Frühere Bundesbeamte und externe Experten warnen in den USA seit Monaten, der Stellenabbau und die Budgetkürzungen beim Wetterdienst könnten Leben gefährden. «Die Leute sind müde, sie arbeiten die Nacht durch und auch am folgenden Tag, weil die nächste Schicht unterbesetzt ist», sagt Louis Uccellini, der unter drei Präsidenten den NSW geleitet hat: «All dies könnte eine Situation schaffen, in der wichtige Elemente von Prognosen und Warnungen übersehen werden.» 

Fest steht ferner, dass Donald Trump angekündigt hat, die nationale Katstrophenhilfeorganisation (FEMA) aufzulösen und deren Aufgabe den Einzelstaaten zu übertragen, weil er die Organisation für ineffizient und stümperhaft hält. Auch hat der Präsident die Einzelstaaten gewarnt, vom Bund künftig weniger Geld für Katstrophenhilfe zu erwarten. Abgebaut und privatisiert werden soll allenfalls auch die National Oceanic and Atmospheric Administration (NOAA), die unter anderem für das Aufsteigen von Wetterballons und Wettersatelliten in die Atmosphäre zuständig ist und deren Daten regionale Prognosen erleichtern.

Blame Game 

Von Sparübungen noch weitgehend unbetroffen ist derweil das National Hurricane Center in Miami (Florida), obwohl lokale Meteorologen warnen, die Qualität der Wetterprognosen nehme ab, nachdem in den lokalen Büros des Nationalen Wetterdienstes zwischen 20 bis 40 Prozent der Stellen abgebaut worden seien: «Unter Umständen werden wir nicht mehr genau wissen, wie stark ein Hurrikan ist, bevor er auf die Küste trifft.»

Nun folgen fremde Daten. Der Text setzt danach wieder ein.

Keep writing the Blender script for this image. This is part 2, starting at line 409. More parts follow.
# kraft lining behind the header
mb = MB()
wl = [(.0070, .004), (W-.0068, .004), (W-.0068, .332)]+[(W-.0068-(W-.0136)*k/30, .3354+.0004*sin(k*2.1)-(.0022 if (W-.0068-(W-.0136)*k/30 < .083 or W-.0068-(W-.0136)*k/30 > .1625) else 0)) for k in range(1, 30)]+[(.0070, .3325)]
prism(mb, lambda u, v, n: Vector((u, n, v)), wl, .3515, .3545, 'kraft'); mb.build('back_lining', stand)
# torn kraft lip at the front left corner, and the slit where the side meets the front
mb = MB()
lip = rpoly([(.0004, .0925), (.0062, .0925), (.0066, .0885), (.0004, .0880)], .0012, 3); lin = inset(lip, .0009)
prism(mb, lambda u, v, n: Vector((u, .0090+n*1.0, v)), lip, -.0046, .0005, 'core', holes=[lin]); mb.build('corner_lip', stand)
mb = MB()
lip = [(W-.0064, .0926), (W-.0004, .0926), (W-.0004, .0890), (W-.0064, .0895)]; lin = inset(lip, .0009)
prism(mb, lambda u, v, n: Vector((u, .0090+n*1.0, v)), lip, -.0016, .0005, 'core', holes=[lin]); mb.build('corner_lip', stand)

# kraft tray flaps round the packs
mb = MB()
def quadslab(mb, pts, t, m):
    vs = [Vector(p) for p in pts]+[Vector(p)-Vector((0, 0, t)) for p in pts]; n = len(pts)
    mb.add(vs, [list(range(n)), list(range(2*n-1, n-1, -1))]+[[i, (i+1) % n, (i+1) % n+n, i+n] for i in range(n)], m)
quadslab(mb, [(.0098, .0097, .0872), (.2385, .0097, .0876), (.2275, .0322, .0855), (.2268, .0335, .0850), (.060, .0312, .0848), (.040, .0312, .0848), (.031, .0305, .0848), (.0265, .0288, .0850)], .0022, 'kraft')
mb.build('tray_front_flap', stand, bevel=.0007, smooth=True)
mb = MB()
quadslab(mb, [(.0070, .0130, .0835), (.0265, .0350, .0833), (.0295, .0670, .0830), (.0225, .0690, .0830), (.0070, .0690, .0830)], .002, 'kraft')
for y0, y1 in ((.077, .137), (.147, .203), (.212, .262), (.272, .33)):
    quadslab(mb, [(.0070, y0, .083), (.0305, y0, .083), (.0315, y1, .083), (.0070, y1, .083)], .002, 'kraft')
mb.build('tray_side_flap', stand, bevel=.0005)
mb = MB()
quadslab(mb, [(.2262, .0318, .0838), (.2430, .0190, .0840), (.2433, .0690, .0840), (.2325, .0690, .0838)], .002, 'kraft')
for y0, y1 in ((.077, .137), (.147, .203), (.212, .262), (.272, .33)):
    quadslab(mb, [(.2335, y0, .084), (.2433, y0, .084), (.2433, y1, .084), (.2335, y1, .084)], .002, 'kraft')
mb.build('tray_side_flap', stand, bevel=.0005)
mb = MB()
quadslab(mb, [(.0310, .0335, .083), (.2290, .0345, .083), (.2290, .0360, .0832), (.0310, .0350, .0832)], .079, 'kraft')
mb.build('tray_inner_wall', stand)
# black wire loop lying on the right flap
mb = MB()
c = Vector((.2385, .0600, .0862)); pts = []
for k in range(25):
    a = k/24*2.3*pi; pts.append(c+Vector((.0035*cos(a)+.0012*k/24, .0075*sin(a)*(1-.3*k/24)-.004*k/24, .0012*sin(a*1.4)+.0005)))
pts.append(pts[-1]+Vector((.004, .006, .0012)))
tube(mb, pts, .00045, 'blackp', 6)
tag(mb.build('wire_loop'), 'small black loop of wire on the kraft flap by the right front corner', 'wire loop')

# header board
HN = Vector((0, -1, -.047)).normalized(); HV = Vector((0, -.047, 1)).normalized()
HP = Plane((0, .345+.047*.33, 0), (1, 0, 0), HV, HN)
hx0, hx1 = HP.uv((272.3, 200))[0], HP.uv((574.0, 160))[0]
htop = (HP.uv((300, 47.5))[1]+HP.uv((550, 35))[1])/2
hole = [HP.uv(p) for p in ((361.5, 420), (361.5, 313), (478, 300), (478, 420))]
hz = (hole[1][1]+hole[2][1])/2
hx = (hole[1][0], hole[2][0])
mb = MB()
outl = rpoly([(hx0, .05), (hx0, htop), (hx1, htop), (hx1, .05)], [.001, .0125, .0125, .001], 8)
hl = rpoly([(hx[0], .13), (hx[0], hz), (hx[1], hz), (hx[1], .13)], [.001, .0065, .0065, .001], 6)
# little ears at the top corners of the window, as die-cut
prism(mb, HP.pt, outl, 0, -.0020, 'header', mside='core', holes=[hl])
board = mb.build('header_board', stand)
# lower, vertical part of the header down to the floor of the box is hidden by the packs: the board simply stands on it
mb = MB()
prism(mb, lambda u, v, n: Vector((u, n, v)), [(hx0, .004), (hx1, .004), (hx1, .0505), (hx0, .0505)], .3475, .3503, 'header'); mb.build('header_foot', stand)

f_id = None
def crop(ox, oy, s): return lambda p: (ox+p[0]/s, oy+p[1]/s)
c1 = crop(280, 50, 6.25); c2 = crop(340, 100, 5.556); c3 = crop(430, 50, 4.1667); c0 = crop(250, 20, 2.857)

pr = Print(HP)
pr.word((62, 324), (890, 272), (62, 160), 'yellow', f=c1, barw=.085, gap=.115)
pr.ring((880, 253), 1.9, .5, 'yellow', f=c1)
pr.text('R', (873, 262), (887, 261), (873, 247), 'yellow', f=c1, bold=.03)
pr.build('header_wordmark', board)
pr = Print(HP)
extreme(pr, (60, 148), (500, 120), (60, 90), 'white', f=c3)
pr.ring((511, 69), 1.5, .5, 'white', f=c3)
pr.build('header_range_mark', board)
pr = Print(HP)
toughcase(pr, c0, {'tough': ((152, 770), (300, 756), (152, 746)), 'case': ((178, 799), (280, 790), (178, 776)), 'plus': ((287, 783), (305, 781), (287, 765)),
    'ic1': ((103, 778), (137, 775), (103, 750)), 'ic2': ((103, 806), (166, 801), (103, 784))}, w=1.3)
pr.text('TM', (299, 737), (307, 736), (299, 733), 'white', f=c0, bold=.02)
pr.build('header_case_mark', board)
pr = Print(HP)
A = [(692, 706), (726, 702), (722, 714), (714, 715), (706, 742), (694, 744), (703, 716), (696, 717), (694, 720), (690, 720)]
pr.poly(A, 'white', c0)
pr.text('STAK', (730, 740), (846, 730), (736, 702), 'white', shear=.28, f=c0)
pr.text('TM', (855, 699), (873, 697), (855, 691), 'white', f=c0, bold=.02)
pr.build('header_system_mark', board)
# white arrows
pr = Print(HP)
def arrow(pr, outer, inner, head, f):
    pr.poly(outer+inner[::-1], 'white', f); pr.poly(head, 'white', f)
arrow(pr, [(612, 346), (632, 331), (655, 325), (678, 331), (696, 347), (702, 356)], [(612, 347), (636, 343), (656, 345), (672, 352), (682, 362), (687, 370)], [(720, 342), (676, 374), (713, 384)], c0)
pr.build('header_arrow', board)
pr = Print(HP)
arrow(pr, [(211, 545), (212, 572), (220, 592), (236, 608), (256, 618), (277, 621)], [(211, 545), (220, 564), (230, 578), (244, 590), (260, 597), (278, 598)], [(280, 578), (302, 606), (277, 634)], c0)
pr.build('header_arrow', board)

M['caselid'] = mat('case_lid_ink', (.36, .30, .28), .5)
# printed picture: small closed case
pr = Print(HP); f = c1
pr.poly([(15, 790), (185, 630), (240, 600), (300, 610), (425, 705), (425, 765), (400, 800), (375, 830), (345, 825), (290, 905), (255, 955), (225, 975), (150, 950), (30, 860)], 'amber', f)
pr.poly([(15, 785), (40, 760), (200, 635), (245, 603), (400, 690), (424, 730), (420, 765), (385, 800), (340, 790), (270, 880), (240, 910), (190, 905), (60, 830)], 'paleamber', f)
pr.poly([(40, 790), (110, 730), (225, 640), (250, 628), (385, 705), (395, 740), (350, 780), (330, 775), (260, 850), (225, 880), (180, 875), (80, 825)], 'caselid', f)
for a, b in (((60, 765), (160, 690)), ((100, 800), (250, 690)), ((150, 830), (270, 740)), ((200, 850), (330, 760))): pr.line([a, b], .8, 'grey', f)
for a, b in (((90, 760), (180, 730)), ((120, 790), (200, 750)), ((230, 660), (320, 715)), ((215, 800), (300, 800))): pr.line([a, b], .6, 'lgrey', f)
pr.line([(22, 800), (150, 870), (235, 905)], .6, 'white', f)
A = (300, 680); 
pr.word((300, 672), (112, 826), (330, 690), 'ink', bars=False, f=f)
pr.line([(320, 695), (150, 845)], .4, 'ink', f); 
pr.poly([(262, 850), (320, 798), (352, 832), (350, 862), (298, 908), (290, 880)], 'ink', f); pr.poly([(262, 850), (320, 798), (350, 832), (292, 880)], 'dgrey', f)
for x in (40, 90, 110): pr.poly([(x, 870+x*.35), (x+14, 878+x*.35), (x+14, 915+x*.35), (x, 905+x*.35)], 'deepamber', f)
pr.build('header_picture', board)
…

Fest steht am Ende auch, dass in den USA noch weitere Behörden vom Stellenabbau betroffen sind, die bei Naturkatastrophen neben dem NSW, der NAOO oder der FEMA ins Spiel kommen. Das sind etwa der U. S. Geological Survey, der Wasserstände von Meeren und Flüssen misst, die Small Business Administration, die nach Katastrophen Kredite für Wiederaufbau vergibt, oder das Department of Housing and Urban Affairs (HUD), das Milliarden für Wiederaufbau und Reparaturen zahlt. 

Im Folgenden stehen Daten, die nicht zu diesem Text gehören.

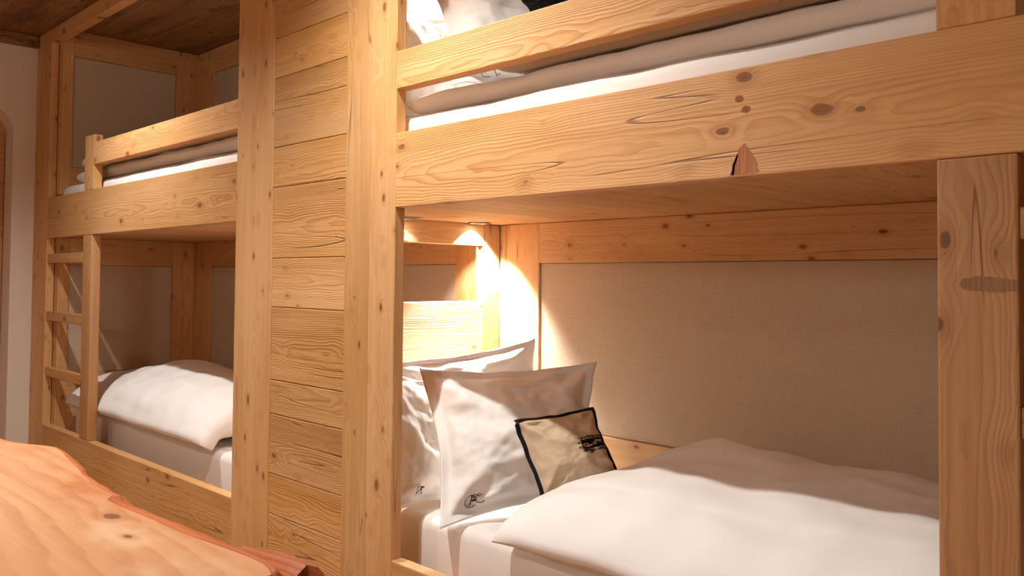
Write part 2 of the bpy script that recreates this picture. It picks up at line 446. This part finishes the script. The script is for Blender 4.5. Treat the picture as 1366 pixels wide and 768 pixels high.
mattress(-5.085, XW-.06, ZB+.033, 1.545, 'white sheeted mattress on the upper berth of the far bunk, below its short guard rail', 4.)

def duvet(name, xa, xb, path, thick, label, seed, amp=.018, endround=.20, hump=None, shear=0., mat=None, lip=0.):
    """padded quilt: path = [(y, z)] of its mid line front to back, thick(t) = half thickness along it"""
    nx, nt_ = 120, 54
    pl = [Vector((0, y, z)) for y, z in path]; L = [0.]
    for i in range(1, len(pl)): L.append(L[-1]+(pl[i]-pl[i-1]).length)
    def mid(t):
        s = t*L[-1]
        for i in range(1, len(pl)):
            if s <= L[i] or i == len(pl)-1:
                k = (s-L[i-1])/(L[i]-L[i-1]); break
        def P(j): return pl[max(0, min(len(pl)-1, j))]
        a, b_, c, d = P(i-2), P(i-1), P(i), P(i+1)
        q = .5*((2*b_)+(c-a)*k+(2*a-5*b_+4*c-d)*k*k+(3*b_-a-3*c+d)*k**3)
        tg = .5*((c-a)+2*(2*a-5*b_+4*c-d)*k+3*(3*b_-a-3*c+d)*k*k)
        if tg.length < 1e-6: tg = c-b_
        tg.normalize()
        return q, Vector((0, -tg.z, tg.y))
    bm = start(); top, bot = [], []
    for i in range(nx+1):
        u = i/nx; dx = min(u, 1-u)*(xb-xa)
        e = 1-(1-min(1, dx/endround))**2.2; e = math.sqrt(max(0, e)) if e < 1 else 1
        rt, rb = [], []
        for j in range(nt_+1):
            t = j/nt_; q, n = mid(t)
            ed = min(t, 1-t)*L[-1]; f = 1-(1-min(1, ed/.042))**2; f = math.sqrt(max(0, f))
            if lip and t < .5: f = .80+.20*f
            x = xa+(xb-xa)*u+shear*(q.y-path[0][0])+.014*nz((0, q.y*1.2, t), 3.5, seed+30)*(1 if u < .5 else 1)
            th = thick(t)*f*e
            wv = amp*(nz((x, q.y, 0), 2.6, seed)+.55*nz((x*1.2, q.y, 0), 6.5, seed+3)+.28*nz((x, q.y*1.3, 0), 14, seed+7))
            rid = nz((x*.9+q.y*.8, q.y*2.0-x*.4, 0), 4.2, seed+11)
            wv += amp*.55*(.5-abs(rid))*1.2
            h = hump(x, q.y) if hump else 0.
            tp = q+n*(th+(wv+h)*min(1, f*e)*min(1, .15+ed/.12))
            tp.y += .006*nz((x, t*3, 2), 5, seed+15)
            if t < .06: tp.z += .006*nz((x, 0, 0), 11, seed+20)
            bt = q-n*th*(.75 if t > .1 else 1.-2.5*t)
            bt.y += .006*nz((x, t*3, 2), 5, seed+15)
            if lip and t < .12: bt.y += lip*(1-t/.12)*e; bt.z -= .004*nz((x, 0, 0), 9, seed+22)
            rt.append(bm.verts.new((x, tp.y, tp.z)))
            rb.append(rt[-1] if (j in ((nt_,) if lip else (0, nt_)) or i in (0, nx)) else bm.verts.new((x, bt.y, bt.z)))
        top.append(rt); bot.append(rb)
    for i in range(nx):
        for j in range(nt_):
            bm.faces.new((top[i][j], top[i+1][j], top[i+1][j+1], top[i][j+1]))
            q = (bot[i][j], bot[i][j+1], bot[i+1][j+1], bot[i+1][j])
            s = []
            for v in q:
                if v not in s: s.append(v)
            if len(s) >= 3:
                try: bm.faces.new(s)
                except ValueError: pass
    if lip:
        for i in range(nx):
            q = []
            for v in (top[i][0], bot[i][0], bot[i+1][0], top[i+1][0]):
                if v not in q: q.append(v)
            if len(q) >= 3: bm.faces.new(q)
        bm.normal_update()
        for e_ in [bm.edges.get((top[i][0], top[i+1][0])) for i in range(nx)]:
            if e_: e_.smooth = False
    o = link(name, bm, mat or M_duvet, None, True)
    tag(o, label, 'duvet')
    return o
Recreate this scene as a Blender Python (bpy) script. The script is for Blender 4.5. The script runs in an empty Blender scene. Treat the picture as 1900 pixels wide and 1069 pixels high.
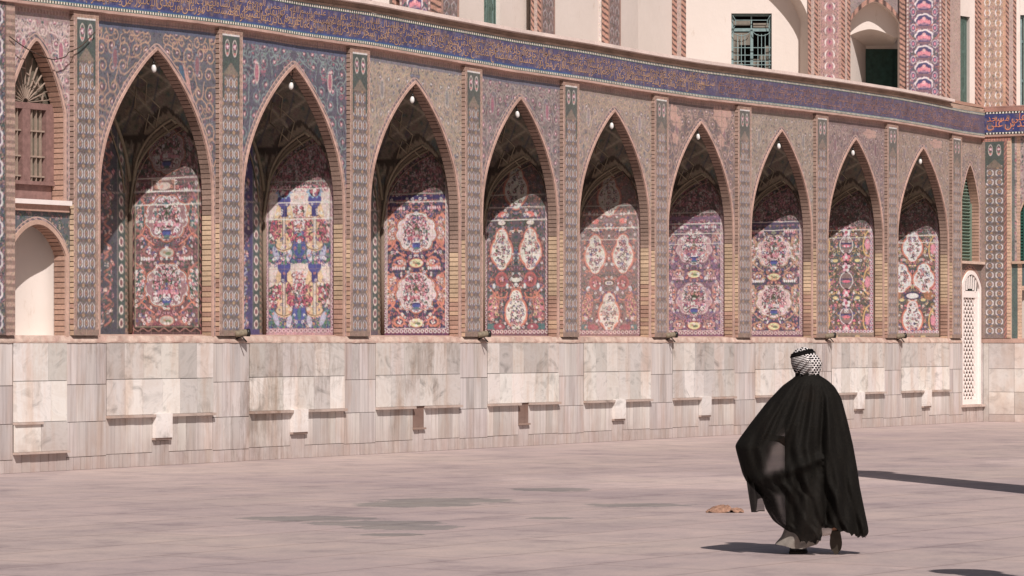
import bpy, math, random
import numpy as np
from math import sin, cos, pi, radians, atan2

# ------------------------------------------------------------------ camera
TH = radians(59.01); CS, CD, FPX, EYE, HZ = -36.005, 28.9, 6000.0, 1.8, 636.3
VV = np.array([sin(TH), cos(TH)]); RR = np.array([cos(TH), -sin(TH)])
scene = bpy.context.scene
C = scene.collection
cam_d = bpy.data.cameras.new('camera'); cam = bpy.data.objects.new('camera', cam_d); C.objects.link(cam)
cam.location = (CS, -CD, EYE); cam.rotation_euler = (radians(90), 0, -TH)
cam_d.sensor_width = 36; cam_d.lens = FPX/1900*36; cam_d.shift_y = (HZ-534.5)/1900
cam_d.clip_end = 2000; cam_d.clip_start = .5
scene.camera = cam
# ------------------------------------------------------------------ sun, sky, exposure
SUN_EL = 47.0
sd = -.292*RR + .956*VV; sd /= np.linalg.norm(sd)          # where the light travels, on the ground
world = bpy.data.worlds.new('World'); scene.world = world; world.use_nodes = True
wn = world.node_tree.nodes; wl = world.node_tree.links
sky = wn.new('ShaderNodeTexSky'); sky.sky_type = 'NISHITA'; sky.sun_disc = False
sky.sun_elevation = radians(SUN_EL); sky.sun_rotation = atan2(-sd[0], -sd[1])
sky.dust_density = 3.0; sky.air_density = 1.0
bg = wn['Background']; bg.inputs['Strength'].default_value = .04
wl.new(sky.outputs[0], bg.inputs[0])
sun_d = bpy.data.lights.new('sun', 'SUN'); sun = bpy.data.objects.new('sun', sun_d); C.objects.link(sun)
sun_d.energy = 4.65; sun_d.angle = radians(.5); sun_d.color = (1.0, .94, .905)
sv = np.array([sd[0], sd[1], -math.tan(radians(SUN_EL))])
from mathutils import Vector
sun.rotation_euler = Vector(sv).to_track_quat('-Z', 'Y').to_euler()
scene.view_settings.view_transform = 'Standard'; scene.view_settings.look = 'None'
scene.view_settings.exposure = 0.0; scene.view_settings.gamma = 1.0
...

Beim in Katastrophenfällen Fällen üblichen «blame game», dem Zuweisen von Tadel, spielen auch die Demokraten kräftig mit. Senator Chuck Schumer (New York) fordert vom Commerce Department, dem der Nationale Wetterdienst untersteht, eine Untersuchung, ob fehlende Stellen beim NSW zum katastrophalen Verlust von Leben und Besitz bei der Flut beigetragen hätten. Senator Christopher S. Murphy (Connecticut) schrieb in den sozialen Medien», «akkurate Wetterprognosen helfen, tödliche Katastrophen zu vermeiden.»

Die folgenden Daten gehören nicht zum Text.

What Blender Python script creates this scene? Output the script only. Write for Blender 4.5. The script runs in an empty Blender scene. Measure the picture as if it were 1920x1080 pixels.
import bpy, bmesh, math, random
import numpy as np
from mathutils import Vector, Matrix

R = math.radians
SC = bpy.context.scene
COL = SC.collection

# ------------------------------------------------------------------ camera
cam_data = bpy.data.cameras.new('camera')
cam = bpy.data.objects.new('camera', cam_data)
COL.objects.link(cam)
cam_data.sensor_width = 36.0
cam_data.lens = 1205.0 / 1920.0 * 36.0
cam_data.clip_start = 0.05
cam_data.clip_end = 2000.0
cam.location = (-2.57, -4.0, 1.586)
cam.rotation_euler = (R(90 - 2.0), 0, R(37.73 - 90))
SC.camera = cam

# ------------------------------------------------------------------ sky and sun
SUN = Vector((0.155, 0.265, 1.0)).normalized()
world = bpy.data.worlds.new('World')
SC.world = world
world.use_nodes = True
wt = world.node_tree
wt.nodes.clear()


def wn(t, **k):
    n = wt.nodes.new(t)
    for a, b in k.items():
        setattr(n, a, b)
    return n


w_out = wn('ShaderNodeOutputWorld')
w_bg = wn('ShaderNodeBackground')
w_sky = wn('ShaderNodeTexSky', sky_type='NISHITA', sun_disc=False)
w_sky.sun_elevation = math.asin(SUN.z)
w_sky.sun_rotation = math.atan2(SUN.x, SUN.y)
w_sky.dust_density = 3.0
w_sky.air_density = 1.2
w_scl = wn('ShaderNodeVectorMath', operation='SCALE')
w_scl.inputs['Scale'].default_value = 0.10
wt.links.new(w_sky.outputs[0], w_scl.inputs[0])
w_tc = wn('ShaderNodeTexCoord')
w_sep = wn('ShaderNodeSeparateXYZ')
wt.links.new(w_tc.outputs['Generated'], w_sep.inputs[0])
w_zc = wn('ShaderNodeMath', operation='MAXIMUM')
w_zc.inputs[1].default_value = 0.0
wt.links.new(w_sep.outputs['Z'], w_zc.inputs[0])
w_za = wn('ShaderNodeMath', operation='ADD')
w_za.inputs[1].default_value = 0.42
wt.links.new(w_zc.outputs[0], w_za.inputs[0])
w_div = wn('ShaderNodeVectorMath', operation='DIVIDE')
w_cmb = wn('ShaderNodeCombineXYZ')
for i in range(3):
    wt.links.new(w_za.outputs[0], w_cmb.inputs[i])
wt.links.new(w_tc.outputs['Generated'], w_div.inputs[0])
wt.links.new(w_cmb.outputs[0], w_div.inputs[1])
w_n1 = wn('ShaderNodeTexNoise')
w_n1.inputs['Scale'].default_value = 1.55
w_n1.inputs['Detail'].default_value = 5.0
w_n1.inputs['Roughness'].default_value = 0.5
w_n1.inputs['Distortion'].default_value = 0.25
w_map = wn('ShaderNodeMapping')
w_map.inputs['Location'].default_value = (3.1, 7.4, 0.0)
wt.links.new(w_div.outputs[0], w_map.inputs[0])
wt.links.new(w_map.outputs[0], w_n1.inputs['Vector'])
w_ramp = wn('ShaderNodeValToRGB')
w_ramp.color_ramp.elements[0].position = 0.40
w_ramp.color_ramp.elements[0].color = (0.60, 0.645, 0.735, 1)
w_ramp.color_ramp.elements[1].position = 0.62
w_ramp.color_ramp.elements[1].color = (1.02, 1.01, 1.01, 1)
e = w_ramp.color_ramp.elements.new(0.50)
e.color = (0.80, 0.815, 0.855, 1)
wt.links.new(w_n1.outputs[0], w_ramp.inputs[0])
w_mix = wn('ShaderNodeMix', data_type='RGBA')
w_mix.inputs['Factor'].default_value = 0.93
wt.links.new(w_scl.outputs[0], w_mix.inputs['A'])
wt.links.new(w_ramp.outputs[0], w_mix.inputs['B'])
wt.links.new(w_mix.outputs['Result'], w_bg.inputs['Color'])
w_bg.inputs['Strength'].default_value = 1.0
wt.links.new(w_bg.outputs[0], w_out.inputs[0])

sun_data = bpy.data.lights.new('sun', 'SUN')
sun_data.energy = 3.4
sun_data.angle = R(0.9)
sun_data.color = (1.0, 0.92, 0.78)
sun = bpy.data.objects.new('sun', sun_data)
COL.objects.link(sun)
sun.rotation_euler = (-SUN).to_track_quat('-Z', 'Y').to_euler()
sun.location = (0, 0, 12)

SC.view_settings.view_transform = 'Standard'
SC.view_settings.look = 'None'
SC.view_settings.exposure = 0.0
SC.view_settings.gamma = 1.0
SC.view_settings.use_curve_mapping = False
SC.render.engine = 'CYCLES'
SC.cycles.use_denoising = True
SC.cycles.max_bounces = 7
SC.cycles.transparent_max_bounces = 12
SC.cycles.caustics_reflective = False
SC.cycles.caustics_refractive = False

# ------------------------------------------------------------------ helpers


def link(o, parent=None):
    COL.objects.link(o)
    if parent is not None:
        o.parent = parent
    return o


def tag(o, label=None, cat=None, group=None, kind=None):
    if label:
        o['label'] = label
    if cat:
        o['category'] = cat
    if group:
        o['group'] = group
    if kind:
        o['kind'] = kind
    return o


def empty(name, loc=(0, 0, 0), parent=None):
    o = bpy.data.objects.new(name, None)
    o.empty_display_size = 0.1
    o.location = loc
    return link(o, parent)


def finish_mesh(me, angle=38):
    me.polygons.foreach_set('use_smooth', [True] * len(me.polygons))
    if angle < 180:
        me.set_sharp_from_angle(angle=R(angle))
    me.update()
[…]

Doch Karoline Leavitt, die Pressesprecherin des Weissen Hauses, hat am Montag jegliche Verantwortung der US-Regierung umgehend zurückgewiesen und betont, die Demokraten würden die Flut in Texas für politische Zwecke missbrauchen: «Das ist eine riesige Tragödie und die Regierung behandelt sie so.» Der NSW, so Leavitt, habe genügend Personal und «rechtzeitig präzise Prognosen und Warnungen» herausgegeben: «Präsident Trump für die Flut verantwortlich zu machen, ist eine abscheuliche Lüge und erfüllt in Zeiten nationaler Trauer keinen Zweck.»

Donald Trump soll nun noch diese Woche das Katastrophengebiet in Texas besuchen. Das Ausmass der Bundeshilfe für den republikanisch regierten Staat ist aber noch nicht bekannt. Das Ganze, so das Weisse Haus, sei «noch unter Diskussion». Doch Tom Homan, ein Spitzenbeamter des Ministeriums für Innere Sicherheit, zeigt sich bereits heute zufrieden: «Das Fazit ist folgendes: Ich habe mir die bisherige Reaktion angeschaut. Sie ist viel besser, schneller und adäquater, als sie es unter der Regierung Biden gewesen wäre.» So viel zum Thema nationale Solidarität über Parteigrenzen hinweg.  Ferner wahrscheinlich: Die nächste Katastrophe kommt bestimmt. Und sie wird kein Fake sein.